Debt capacity: By employing risk management activities in the business, the company can reduce the volatility of cash flows and profits, and thus decreasing the overall operating risk of the company. A company with low operating risk can raise more debt.
Maintaining the optimal capital budget over time: Many companies shy away from using external equity due to the high flotation costs. To fund the business, these companies rely on internal cash flows in the form of retained earnings and depreciation. In difficult times, a firm may not be able to generate enough internal cash flow and so has to rely on external high cost financing for maintaining the optimal budget. Applying risk management techniques will reduce the extent of external financing required.
Financial Distress: it is caused when cash flows fall below a certain level. Risk management helps in stabilizing the cash flows and thus reducing the chances of financial distress
Comparative advantage in hedging: Most of the investors are not able to effectively hedge their exposure. Companies on the hand can do so because they have low transaction costs, management has more knowledge about the company, and the companies can employ people with specialised knowledge and expertise in hedging.
Borrowing Costs: Companies can effectively reduce  their cost of debt by using derivatives like swaps and futures contracts and also hedge against rising interest rates using the same.

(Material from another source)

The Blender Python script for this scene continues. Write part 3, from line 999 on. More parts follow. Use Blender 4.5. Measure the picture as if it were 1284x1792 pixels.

Tax effects: Companies with volatile earnings are at a disadvantage when it comes to paying taxes. These companies pay more taxes than the ones with stable earnings because of the tax credit treatment, and the corporate loss carry forward rules. Also, in times of bankruptcy, the tax loss carry-forward is mostly lost. Risk management reduces the volatility in earnings.
Compensation systems: Most of the companies have compensation systems that encourage stable earnings. In such companies, the management uses risk management to stabilize the earnings and  get rewarded in return.